The Vegetable Garden

After I had two old spruce trees removed in the back yard, the pool equipment and air conditioning unit were eyesores. I wanted to camouflage them and I wanted a vegetable garden. We have a lot of deer in the neighborhood, so any vegetable garden requires a fence. I decided to install a wooden fence to both hide the equipment and keep unwanted visitors out of the garden.

I bought stock 6 foot dog-eared pickets and cut them to be pointed at 4 1/2 feet.

A white fence just seems natural for a garden, so I stained it with a solid color white stain. This is the first time I have stained the boards before I assembled the fence. I believe it was much faster than staining it after it was completed. The taller upright supports are for climbing flowers. A deer fence should be 8 feet. I thought I could trick the deer into thinking the fence is taller and have lovely vines growing on the supports.

When you make things yourself, you can add in any detail you can imagine and execute. In this case, a heart cut into the gate.

Heart Gate.

Andrew and I had a lot of fun planning the garden. We took the tops of the pickets I had cut and used wood burning tools to make our own artistic plant markers.

It was a lot of fun to draw the designs and lettering. We were competing against each other to see who could be more clever.
The plants have now grown too big to see any of this.

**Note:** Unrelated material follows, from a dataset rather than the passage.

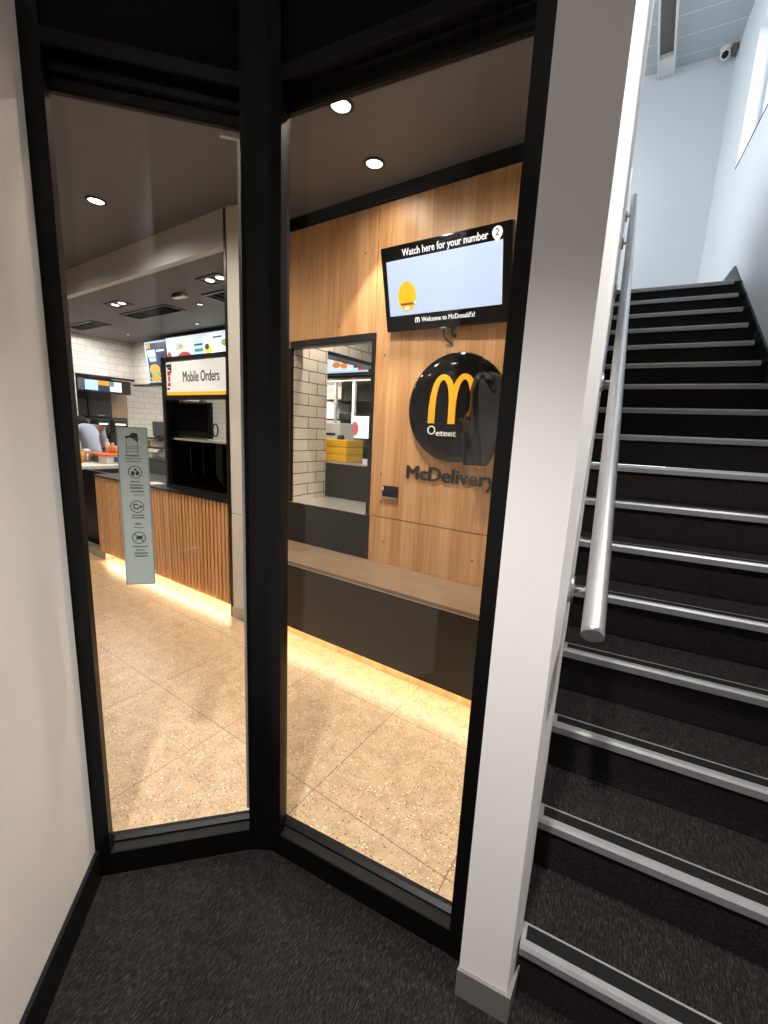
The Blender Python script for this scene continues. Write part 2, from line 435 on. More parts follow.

I wondered what to do with the old fence wood from around the pool. I posted it on Craigslist and a guy picked up all the rails. He told me the pickets were worthless – too old – I should just burn them. Instead, I used them to make wooden boardwalks in the garden.

Wooden boardwalk.

Building a fence can be a lot of work. The instantaneous change to the yard was worth the effort. The pool equipment was hidden and I could raise vegetables. The garden has given me so many vegetables I am giving them away to my neighbors.